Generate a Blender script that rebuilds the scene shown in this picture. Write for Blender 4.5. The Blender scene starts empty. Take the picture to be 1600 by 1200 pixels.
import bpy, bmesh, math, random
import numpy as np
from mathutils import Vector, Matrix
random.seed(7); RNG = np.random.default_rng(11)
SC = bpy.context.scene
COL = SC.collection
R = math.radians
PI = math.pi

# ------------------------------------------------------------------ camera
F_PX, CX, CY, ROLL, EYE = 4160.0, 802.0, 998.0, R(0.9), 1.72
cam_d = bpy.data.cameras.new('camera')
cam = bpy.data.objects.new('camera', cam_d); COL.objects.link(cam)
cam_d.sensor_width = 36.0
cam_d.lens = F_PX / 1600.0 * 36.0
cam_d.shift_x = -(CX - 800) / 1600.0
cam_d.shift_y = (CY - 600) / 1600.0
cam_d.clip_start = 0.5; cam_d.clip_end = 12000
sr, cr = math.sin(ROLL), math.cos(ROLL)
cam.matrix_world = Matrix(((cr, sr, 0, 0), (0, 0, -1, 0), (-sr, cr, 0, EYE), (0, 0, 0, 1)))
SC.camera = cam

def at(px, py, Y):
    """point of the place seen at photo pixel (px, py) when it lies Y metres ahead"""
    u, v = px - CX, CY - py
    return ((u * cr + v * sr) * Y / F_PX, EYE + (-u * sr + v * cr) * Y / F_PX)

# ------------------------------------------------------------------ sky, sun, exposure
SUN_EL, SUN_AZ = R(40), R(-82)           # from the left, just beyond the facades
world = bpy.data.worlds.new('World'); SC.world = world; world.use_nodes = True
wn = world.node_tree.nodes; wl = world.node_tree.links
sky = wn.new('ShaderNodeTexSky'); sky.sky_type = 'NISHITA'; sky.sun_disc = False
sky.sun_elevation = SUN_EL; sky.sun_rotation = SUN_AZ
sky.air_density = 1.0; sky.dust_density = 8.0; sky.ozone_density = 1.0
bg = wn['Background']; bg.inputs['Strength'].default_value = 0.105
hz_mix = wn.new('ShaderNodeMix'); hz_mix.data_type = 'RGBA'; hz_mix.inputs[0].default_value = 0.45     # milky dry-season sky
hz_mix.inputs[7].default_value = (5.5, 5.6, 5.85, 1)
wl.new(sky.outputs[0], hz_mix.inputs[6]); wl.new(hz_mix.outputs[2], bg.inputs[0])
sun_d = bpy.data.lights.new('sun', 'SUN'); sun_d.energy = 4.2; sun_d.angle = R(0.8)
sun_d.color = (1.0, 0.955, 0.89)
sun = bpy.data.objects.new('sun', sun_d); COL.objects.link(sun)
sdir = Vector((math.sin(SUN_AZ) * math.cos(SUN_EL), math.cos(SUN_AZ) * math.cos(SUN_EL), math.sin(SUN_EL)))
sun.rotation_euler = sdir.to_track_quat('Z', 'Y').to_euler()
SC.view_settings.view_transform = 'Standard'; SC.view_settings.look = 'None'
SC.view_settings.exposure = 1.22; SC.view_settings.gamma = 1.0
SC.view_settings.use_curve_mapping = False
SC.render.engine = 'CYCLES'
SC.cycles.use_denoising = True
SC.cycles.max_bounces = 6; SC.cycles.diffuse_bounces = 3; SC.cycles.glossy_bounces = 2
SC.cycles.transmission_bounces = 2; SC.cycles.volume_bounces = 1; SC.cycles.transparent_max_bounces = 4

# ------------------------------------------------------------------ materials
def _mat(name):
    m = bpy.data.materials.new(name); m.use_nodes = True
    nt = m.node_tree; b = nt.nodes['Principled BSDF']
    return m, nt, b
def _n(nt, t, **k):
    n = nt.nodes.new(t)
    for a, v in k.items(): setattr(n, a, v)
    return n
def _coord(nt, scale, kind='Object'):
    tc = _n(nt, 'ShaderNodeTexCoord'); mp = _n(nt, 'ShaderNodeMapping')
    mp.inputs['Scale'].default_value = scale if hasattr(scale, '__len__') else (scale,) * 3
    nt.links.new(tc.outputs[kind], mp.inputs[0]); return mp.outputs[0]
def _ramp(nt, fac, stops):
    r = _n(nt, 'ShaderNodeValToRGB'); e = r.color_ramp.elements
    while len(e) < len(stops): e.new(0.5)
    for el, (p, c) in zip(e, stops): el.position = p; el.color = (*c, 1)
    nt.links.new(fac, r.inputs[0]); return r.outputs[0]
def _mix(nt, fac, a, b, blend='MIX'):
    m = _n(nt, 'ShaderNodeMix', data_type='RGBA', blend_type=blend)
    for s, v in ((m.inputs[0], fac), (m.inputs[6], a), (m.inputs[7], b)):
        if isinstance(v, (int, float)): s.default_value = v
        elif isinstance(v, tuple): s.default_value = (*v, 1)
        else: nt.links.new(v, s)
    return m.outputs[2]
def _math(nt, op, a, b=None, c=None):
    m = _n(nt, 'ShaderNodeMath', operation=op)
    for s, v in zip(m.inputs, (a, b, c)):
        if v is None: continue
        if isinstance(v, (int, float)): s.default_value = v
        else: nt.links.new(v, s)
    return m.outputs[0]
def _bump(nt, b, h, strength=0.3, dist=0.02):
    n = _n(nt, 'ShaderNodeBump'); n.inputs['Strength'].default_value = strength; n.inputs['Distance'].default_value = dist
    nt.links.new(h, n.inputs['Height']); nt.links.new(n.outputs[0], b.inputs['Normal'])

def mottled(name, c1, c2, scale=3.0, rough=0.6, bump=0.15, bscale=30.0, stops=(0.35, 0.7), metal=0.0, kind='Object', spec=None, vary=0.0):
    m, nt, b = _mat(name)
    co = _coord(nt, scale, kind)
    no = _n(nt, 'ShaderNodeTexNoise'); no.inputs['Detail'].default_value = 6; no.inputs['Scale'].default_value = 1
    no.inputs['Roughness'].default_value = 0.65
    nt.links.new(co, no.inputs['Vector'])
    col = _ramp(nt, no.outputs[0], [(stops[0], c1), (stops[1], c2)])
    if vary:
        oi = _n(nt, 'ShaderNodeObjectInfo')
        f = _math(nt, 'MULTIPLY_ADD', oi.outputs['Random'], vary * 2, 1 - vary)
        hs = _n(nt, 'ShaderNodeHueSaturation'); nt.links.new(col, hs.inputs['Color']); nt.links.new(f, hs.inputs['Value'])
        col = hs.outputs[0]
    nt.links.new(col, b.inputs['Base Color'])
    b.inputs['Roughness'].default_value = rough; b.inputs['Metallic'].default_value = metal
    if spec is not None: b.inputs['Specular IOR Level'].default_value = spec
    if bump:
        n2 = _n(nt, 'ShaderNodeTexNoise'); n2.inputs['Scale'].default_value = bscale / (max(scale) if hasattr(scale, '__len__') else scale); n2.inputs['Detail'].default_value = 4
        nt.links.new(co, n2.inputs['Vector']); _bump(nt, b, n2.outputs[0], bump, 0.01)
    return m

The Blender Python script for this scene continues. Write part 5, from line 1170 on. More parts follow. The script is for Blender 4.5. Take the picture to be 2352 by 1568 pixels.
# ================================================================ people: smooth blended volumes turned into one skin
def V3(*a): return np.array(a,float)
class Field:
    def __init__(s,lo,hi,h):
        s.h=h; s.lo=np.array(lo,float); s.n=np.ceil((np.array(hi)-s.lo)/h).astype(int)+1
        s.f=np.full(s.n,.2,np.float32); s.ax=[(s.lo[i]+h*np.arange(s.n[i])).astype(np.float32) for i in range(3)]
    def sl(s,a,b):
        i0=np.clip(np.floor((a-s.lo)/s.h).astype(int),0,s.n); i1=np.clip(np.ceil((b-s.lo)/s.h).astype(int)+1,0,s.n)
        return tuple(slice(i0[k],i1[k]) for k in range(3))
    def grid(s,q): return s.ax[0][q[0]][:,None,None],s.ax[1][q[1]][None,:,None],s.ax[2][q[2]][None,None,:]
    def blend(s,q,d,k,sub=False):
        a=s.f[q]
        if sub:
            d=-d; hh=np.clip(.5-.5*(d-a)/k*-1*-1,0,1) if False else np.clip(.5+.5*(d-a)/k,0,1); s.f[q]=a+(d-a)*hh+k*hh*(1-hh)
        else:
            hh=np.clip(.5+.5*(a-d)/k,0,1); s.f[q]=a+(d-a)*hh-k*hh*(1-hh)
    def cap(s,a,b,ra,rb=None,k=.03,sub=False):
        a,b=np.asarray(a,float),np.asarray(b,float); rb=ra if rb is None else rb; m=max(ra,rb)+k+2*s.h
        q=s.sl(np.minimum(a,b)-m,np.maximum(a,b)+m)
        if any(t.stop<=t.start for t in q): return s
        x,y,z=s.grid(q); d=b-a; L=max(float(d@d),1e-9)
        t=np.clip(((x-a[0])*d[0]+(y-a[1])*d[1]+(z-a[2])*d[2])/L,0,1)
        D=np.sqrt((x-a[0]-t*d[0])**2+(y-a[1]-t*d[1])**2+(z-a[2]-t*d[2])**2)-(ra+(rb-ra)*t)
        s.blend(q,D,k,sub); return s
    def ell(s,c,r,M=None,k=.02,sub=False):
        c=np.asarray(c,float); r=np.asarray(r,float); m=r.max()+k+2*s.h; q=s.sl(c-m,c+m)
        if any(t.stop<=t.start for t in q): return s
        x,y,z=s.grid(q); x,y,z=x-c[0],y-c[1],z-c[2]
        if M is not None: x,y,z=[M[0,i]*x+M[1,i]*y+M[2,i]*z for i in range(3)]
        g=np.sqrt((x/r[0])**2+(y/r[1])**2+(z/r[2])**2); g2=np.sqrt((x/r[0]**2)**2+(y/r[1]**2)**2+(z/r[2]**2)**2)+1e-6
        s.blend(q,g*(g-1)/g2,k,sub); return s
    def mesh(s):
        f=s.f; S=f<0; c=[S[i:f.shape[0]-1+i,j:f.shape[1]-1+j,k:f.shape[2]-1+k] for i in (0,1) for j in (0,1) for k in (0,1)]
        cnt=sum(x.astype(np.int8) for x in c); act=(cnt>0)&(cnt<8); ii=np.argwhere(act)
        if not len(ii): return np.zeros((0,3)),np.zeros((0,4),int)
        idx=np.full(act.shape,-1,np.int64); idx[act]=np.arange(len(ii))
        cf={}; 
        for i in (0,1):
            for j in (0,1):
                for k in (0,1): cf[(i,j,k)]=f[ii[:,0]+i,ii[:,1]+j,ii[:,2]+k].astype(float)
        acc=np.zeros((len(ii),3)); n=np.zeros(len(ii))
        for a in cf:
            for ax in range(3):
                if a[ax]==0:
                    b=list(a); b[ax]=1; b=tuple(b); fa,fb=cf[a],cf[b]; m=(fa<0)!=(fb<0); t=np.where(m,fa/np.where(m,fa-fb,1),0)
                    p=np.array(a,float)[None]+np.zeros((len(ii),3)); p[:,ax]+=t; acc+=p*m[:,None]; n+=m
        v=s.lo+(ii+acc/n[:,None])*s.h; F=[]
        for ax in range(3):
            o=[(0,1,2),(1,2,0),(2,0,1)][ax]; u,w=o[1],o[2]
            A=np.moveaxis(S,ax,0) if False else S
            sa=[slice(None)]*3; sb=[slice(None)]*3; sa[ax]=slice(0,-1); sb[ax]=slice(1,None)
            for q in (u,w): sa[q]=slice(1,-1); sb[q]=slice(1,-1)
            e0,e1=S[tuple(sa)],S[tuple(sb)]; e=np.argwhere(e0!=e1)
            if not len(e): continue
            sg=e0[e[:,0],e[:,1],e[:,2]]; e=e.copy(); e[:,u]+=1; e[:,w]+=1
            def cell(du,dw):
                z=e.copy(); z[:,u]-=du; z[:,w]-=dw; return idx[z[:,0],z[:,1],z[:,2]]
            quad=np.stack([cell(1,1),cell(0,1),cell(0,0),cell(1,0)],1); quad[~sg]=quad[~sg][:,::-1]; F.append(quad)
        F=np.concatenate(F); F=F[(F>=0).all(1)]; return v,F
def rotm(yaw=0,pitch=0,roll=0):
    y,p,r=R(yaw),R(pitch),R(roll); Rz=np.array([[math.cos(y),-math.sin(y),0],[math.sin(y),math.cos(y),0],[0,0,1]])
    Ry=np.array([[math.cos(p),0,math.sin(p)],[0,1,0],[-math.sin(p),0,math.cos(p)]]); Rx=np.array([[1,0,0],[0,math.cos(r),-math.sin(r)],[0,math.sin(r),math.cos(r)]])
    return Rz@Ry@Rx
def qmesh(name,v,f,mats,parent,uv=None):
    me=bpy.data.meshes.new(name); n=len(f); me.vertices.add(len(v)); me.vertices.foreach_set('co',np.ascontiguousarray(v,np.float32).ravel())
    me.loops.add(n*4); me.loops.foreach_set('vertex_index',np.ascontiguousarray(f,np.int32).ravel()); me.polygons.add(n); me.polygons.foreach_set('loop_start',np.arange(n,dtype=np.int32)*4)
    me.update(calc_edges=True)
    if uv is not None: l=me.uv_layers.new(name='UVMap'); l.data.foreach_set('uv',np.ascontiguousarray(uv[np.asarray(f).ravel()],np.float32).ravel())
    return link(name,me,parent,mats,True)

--

Starting with the first line of the data above, copy each line exactly until you reach the line with "PI = math.pi"; include that line as well.

* **Result**:
Generate a Blender script that rebuilds the scene shown in this picture. Write for Blender 4.5. The Blender scene starts empty. Take the picture to be 1600 by 1200 pixels.
import bpy, bmesh, math, random
import numpy as np
from mathutils import Vector, Matrix
random.seed(7); RNG = np.random.default_rng(11)
SC = bpy.context.scene
COL = SC.collection
R = math.radians
PI = math.pi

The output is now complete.